— begin Exercise data —

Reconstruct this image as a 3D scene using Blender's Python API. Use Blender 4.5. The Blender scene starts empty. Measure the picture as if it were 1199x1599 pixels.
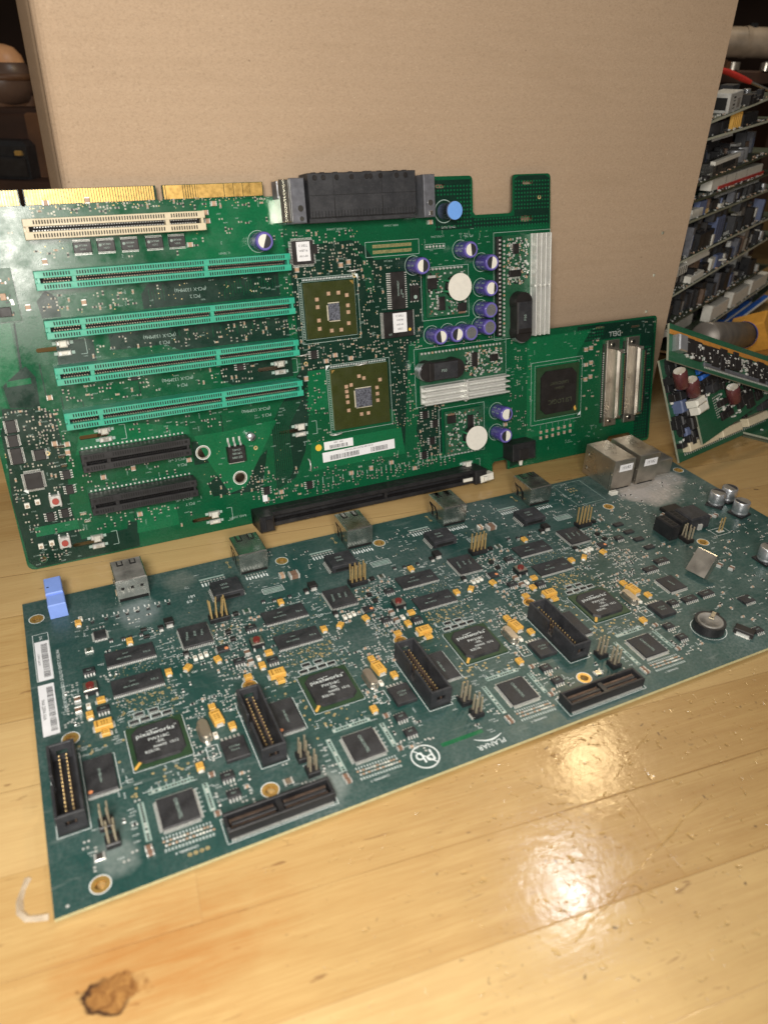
import bpy, math, random
from mathutils import Vector, Matrix
random.seed(11)
sc = bpy.context.scene
COL = sc.collection
MM = 0.001
R = math.radians

# ---------------------------------------------------------------- camera, lamps, exposure
PITCH, ROLL, FPX, CAMZ = 0.54054, 0.03102, 1168.99, 245.8
_f = Vector((0, math.cos(PITCH), -math.sin(PITCH)))
_r0 = Vector((1, 0, 0)); _u0 = _r0.cross(_f)
_r = math.cos(ROLL) * _r0 + math.sin(ROLL) * _u0
_u = -math.sin(ROLL) * _r0 + math.cos(ROLL) * _u0
cd = bpy.data.cameras.new('camera')
cam = bpy.data.objects.new('camera', cd); COL.objects.link(cam)
cam.matrix_world = Matrix(((_r.x, _u.x, -_f.x, 0), (_r.y, _u.y, -_f.y, 0), (_r.z, _u.z, -_f.z, CAMZ * MM), (0, 0, 0, 1)))
cd.sensor_fit = 'HORIZONTAL'; cd.sensor_width = 36; cd.lens = FPX / 1199 * 36
cd.clip_start = 0.01; cd.clip_end = 60
cd.dof.use_dof = True; cd.dof.focus_distance = 0.455; cd.dof.aperture_fstop = 14.5
sc.camera = cam

w = bpy.data.worlds.new('World'); sc.world = w; w.use_nodes = True
wn = w.node_tree.nodes; wl = w.node_tree.links
bgn = wn['Background']
# dim room: warm brown low down, paler ceiling overhead
tc = wn.new('ShaderNodeTexCoord'); sp = wn.new('ShaderNodeSeparateXYZ'); cr = wn.new('ShaderNodeValToRGB')
wl.new(tc.outputs['Generated'], sp.inputs[0]); 
mp = wn.new('ShaderNodeMapRange'); mp.inputs[1].default_value = -1; mp.inputs[2].default_value = 1
wl.new(sp.outputs[2], mp.inputs[0]); wl.new(mp.outputs[0], cr.inputs[0])
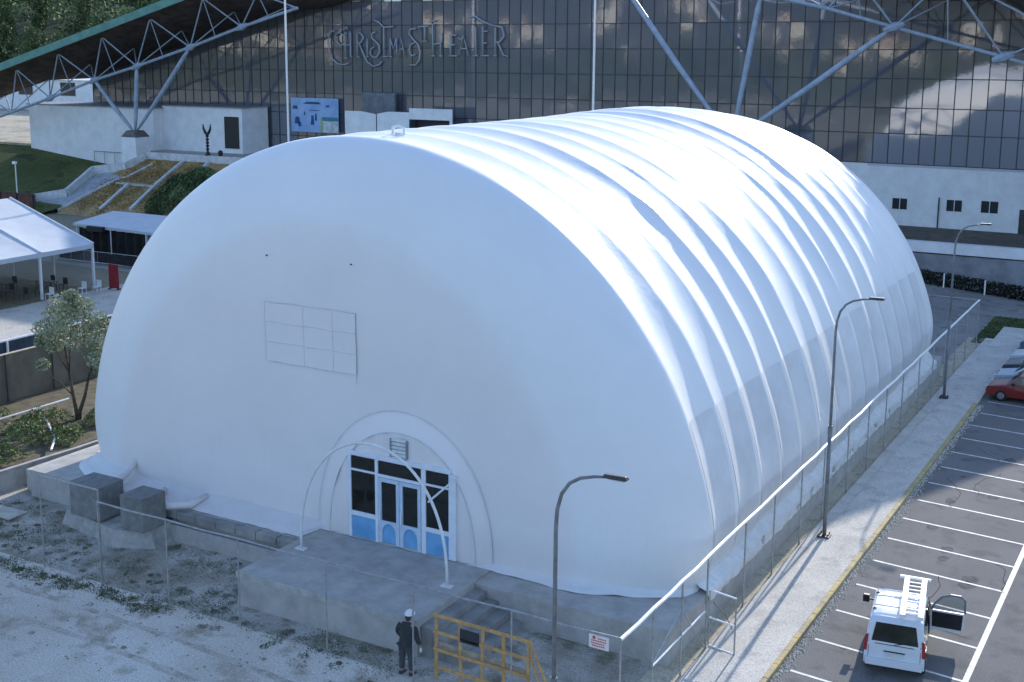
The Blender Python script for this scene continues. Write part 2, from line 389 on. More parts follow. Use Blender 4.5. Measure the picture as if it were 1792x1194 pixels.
for i in range(36):
    x = -480 + 15*i + rt.uniform(-5,5); y = -255 - rt.random()*110
    house(x, y, rt.uniform(6,10), rt.uniform(6,9), rt.uniform(4,6), 'cream hillside house mirrored in the glass facade')

# ================================================================== AIR DOME
DX, DA, DB, DZ = -27.0, 13.95, 14.1, 1.15
RIB0, RIBS = 36.75, 2.4
def prof(t, k=1.0):
    """t: 0 right foot .. pi left foot"""
    return math.cos(t), math.sin(t)
rdep = [random.Random(i*13+1).uniform(.6,1.25) for i in range(40)]
def dome_pt(t, y, shrink=1.0):
    c, s = prof(t)
    sag = 0
    if RIB0 < y < RIB0 + RIBS*15:
        q = (y - RIB0)/RIBS; i = int(q); fr = q - i
        pr_ = math.sin(math.pi*fr)**1.0
        sag = .225*rdep[i]*pr_*(1+.14*math.sin(t*4+i*1.7)) * min(1.0, max(0., (math.sin(t)-.02)*3.0)*.6+.4)
        sag += .025*noise.noise((t*7, y*.8, i))
    dip = .12*math.exp(-((y-53)/9.0)**2) * max(0, s)**5
    x = c*DA; z = s*DB
    rr = shrink; q_ = (max(0, y-60)/11.5)**2; x *= 1 - .02*q_; z *= 1 - .055*q_
    L = math.hypot(x, z); k = (L*rr - sag)/L
    x *= k; z *= k
    if z < 2.4: x -= math.copysign(.5*((2.4-z)/2.4)**2, x)
    z -= dip
    if s > 0: z = max(z, 0)
    return (DX + x, y, DZ + z)
dome = thing('air_dome', (DX, 53, DZ), 'huge white fabric air dome with ribbed barrel roof and arched front', 'dome')
m_pvc = bpy.data.materials.new('white_pvc'); m_pvc.use_nodes = True
def pvc():
    n = m_pvc.node_tree.nodes; l = m_pvc.node_tree.links; b = n['Principled BSDF']
    b.inputs['Roughness'].default_value = .47; b.inputs['Specular IOR Level'].default_value = .38
    tc = n.new('ShaderNodeTexCoord'); nz = n.new('ShaderNodeTexNoise'); nz.inputs['Scale'].default_value = .35; nz.inputs['Detail'].default_value = 8; nz.inputs['Roughness'].default_value = .7
    l.new(tc.outputs['Object'], nz.inputs['Vector'])
    r = n.new('ShaderNodeValToRGB'); e = r.color_ramp.elements
    e[0].position = .3; e[0].color = (.735,.735,.735,1); e[1].position = .62; e[1].color = (.775,.775,.775,1)
    l.new(nz.outputs['Fac'], r.inputs['Fac'])
    # faint grime rising from the hem
    sx = n.new('ShaderNodeSeparateXYZ'); l.new(tc.outputs['Object'], sx.inputs[0])
    mr = n.new('ShaderNodeMapRange'); mr.inputs['From Min'].default_value = 1.6; mr.inputs['From Max'].default_value = 0; mr.inputs['To Max'].default_value = .5
    l.new(sx.outputs['Z'], mr.inputs['Value'])
    n2 = n.new('ShaderNodeTexNoise'); n2.inputs['Scale'].default_value = .9; n2.inputs['Detail'].default_value = 6; l.new(tc.outputs['Object'], n2.inputs['Vector'])
    mt = n.new('ShaderNodeMath'); mt.operation = 'MULTIPLY'; l.new(mr.outputs[0], mt.inputs[0]); l.new(n2.outputs['Fac'], mt.inputs[1])
    mx = n.new('ShaderNodeMix'); mx.data_type = 'RGBA'; l.new(mt.outputs[0], mx.inputs['Factor']); l.new(r.outputs['Color'], mx.inputs[6]); mx.inputs[7].default_value = (.5,.48,.42,1)
    def mth(op, a_, b_):
        q = n.new('ShaderNodeMath'); q.operation = op
        for k_, v_ in ((0, a_), (1, b_)):
            if isinstance(v_, (int, float)): q.inputs[k_].default_value = v_
            else: l.new(v_, q.inputs[k_])
        return q.outputs[0]
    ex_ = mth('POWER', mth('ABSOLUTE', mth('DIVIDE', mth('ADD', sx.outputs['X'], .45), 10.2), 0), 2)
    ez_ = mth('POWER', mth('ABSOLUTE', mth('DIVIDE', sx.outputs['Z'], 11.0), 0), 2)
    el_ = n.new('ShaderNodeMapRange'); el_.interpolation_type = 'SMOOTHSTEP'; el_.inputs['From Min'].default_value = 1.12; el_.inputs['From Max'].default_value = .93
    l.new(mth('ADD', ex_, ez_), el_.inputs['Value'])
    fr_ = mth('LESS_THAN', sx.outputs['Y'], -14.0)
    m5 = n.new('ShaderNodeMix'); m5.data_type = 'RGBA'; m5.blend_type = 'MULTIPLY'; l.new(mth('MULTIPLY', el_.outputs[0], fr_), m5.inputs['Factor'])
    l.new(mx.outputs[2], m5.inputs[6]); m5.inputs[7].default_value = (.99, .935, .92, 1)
    l.new(m5.outputs[2], b.inputs['Base Color'])
    nb = n.new('ShaderNodeTexNoise'); nb.inputs['Scale'].default_value = 1.1; nb.inputs['Detail'].default_value = 7; l.new(tc.outputs['Object'], nb.inputs['Vector'])
    bp = n.new('ShaderNodeBump'); bp.inputs['Strength'].default_value = .25; bp.inputs['Distance'].default_value = .08
    l.new(nb.outputs['Fac'], bp.inputs['Height'])
    mp = n.new('ShaderNodeMapping'); mp.inputs['Scale'].default_value = (1.6, 1.6, .16); l.new(tc.outputs['Object'], mp.inputs['Vector'])
    n4 = n.new('ShaderNodeTexNoise'); n4.inputs['Scale'].default_value = 1.5; n4.inputs['Detail'].default_value = 4; n4.inputs['Distortion'].default_value = .4; l.new(mp.outputs[0], n4.inputs['Vector'])
    m4 = n.new('ShaderNodeMapRange'); m4.inputs['From Min'].default_value = 4.0; m4.inputs['From Max'].default_value = 0.2; m4.inputs['To Min'].default_value = .04; m4.inputs['To Max'].default_value = .45
    l.new(sx.outputs['Z'], m4.inputs['Value'])
    b4 = n.new('ShaderNodeBump'); b4.inputs['Distance'].default_value = .12; l.new(m4.outputs[0], b4.inputs['Strength'])
    l.new(n4.outputs['Fac'], b4.inputs['Height']); l.new(bp.outputs['Normal'], b4.inputs['Normal']); l.new(b4.outputs['Normal'], b.inputs['Normal'])
pvc()
b = MB()
NT = 150
# barrel stations (dense around each rib)
ys = []
yst = [RIB0 + RIBS*i + RIBS*f for i in range(15) for f in (0, .05, .1, .17, .25, .38, .5, .62, .75, .86, .94) if RIB0+RIBS*(i+f) < 72]
rows = []
def ring(fy, shrink): return [dome_pt(math.pi*k/NT, fy(k), shrink) for k in range(NT+1)]
front_r = [0.02, .15, .3, .45, .58, .65, .71, .77, .82, .86, .90, .93, .955, .975, .99, .9975]
def front_y(s_): # flat centre, rounded shoulder
    return 36.75 - 2.1*(max(0.0, 1 - max(0,(s_-.58)/.42)**2.0))**.5 if s_ > .58 else 34.65
for s_ in front_r: rows.append([(DX + (p[0]-DX)*s_, front_y(s_) + .04*noise.noise((p[0]*.2*s_, p[2]*.2*s_, 0)), DZ + (p[2]-DZ)*s_) for p in ring(lambda k: 36.75, 1.0)])
for y in yst: rows.append(ring(lambda k: y, 1.0))
for s_ in reversed(front_r): rows.append([(DX + (p[0]-DX)*s_, 72.0 + 1.2*(36.75 - front_y(s_)), DZ + (p[2]-DZ)*s_) for p in ring(lambda k: 72.0, 1.0)])
vs = [p for r_ in rows for p in r_]; W = NT + 1
b.add(vs, [(j*W+i, j*W+i+1, (j+1)*W+i+1, (j+1)*W+i) for j in range(len(rows)-1) for i in range(NT)])
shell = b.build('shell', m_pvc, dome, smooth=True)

# greyer lower liner panels between the ribs (second fabric layer, right flank)
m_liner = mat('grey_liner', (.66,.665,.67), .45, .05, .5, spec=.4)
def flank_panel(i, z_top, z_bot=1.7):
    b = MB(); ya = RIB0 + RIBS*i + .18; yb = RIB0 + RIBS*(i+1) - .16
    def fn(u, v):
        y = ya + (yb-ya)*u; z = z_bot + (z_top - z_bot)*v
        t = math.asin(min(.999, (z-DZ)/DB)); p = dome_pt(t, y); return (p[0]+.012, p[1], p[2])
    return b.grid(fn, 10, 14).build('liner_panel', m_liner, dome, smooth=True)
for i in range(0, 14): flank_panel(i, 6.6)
m_seam = mat('seam', (.64,.65,.67), .7, .1, 3)
m_seamw = mat('seam_white', (.80,.80,.79), .5, .05, 3)
# front window patch
FY = 34.61
b = MB(); x0, x1, z0, z1 = -29.66, -25.6, 7.1, 9.3
for q in (0, 1/3, 2/3, 1):
    z = z0 + (z1-z0)*q; b.tube([(x0 + (x1-x0)*j/12, FY-.01-.01*math.sin(j*2+q*5), z + .012*math.sin(j*1.3+q*9) ) for j in range(13)], .013, 5)
for x in (x0, -27.9, -26.6, x1): b.tube([(x+.012*math.sin(j), FY-.01, z0+(z1-z0)*j/6 - (.35 if x==x1 and j==0 else 0)) for j in range(7)], .011, 5)
b.build('patch_seam', m_seam, dome)
MB().grid(lambda u, v: (x0+(x1-x0)*u, FY-.004, z0+(z1-z0)*v), 2, 2).build('window_patch', m_pvc, dome)
for (x, z) in ((-29.5, 11.0), (-25.75, 11.0)):
    MB().tube([(x, FY-.02, z), (x, FY+.03, z)], .032, 8).build('grommet', m_dark, dome)

# hem skirts
def skirt():
    b = MB(); rn = random.Random(4)
    def front(u, v):
        x = DX - 13.5 + 27.0*u; s0 = min(1, abs(x-DX)/13.5)
        wdt = 1.25 if x < -27.3 else (.25 if x < -19.9 else .28 + .25*math.exp(-((x+16.9)/1.0)**2))
        y = front_y(s0) + .10 - (wdt + .1)*v
        z = 1.19 + .22*(1-v)**2 + .05*noise.noise((x*1.5, v*3, 1)) + (.02 if v < 1 else -.03)
        return (x, y, z)
    b.grid(front, 160, 6)
    b.build('hem_skirt', m_pvc, dome, smooth=True)
    b = MB()
    def side(u, v):
        y = 36.4 + 35.2*u; n1 = noise.noise((y*1.7, v*2, 7))*.12 + noise.noise((y*5, v*4, 3))*.07
        if v < .5: x = -13.7 + .85*v; z = 1.75 - 1.0*v
        else: x = -13.16 + .05*(v-.5); z = 1.25 - .85*(v-.5)
        return (x + n1*(.3+v), y, z + n1*.8)
    b.grid(side, 420, 8)
    b.build('hem_skirt', m_pvc, dome, smooth=True)
    b = MB()
    b.grid(lambda u, v: (-40.2 - .7*v, 36.4 + 34.6*u, 1.25 - .1*v + .05*noise.noise((u*60, v, 2))), 120, 3)
    b.build('hem_skirt', m_pvc, dome, smooth=True)
skirt()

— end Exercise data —

Above are the records; repeat their lines from the first through the line containing "sc.camera = cam", and leave out each picture.

● Answer to this task
Reconstruct this image as a 3D scene using Blender's Python API. Use Blender 4.5. The Blender scene starts empty. Measure the picture as if it were 1199x1599 pixels.
import bpy, math, random
from mathutils import Vector, Matrix
random.seed(11)
sc = bpy.context.scene
COL = sc.collection
MM = 0.001
R = math.radians

# ---------------------------------------------------------------- camera, lamps, exposure
PITCH, ROLL, FPX, CAMZ = 0.54054, 0.03102, 1168.99, 245.8
_f = Vector((0, math.cos(PITCH), -math.sin(PITCH)))
_r0 = Vector((1, 0, 0)); _u0 = _r0.cross(_f)
_r = math.cos(ROLL) * _r0 + math.sin(ROLL) * _u0
_u = -math.sin(ROLL) * _r0 + math.cos(ROLL) * _u0
cd = bpy.data.cameras.new('camera')
cam = bpy.data.objects.new('camera', cd); COL.objects.link(cam)
cam.matrix_world = Matrix(((_r.x, _u.x, -_f.x, 0), (_r.y, _u.y, -_f.y, 0), (_r.z, _u.z, -_f.z, CAMZ * MM), (0, 0, 0, 1)))
cd.sensor_fit = 'HORIZONTAL'; cd.sensor_width = 36; cd.lens = FPX / 1199 * 36
cd.clip_start = 0.01; cd.clip_end = 60
cd.dof.use_dof = True; cd.dof.focus_distance = 0.455; cd.dof.aperture_fstop = 14.5
sc.camera = cam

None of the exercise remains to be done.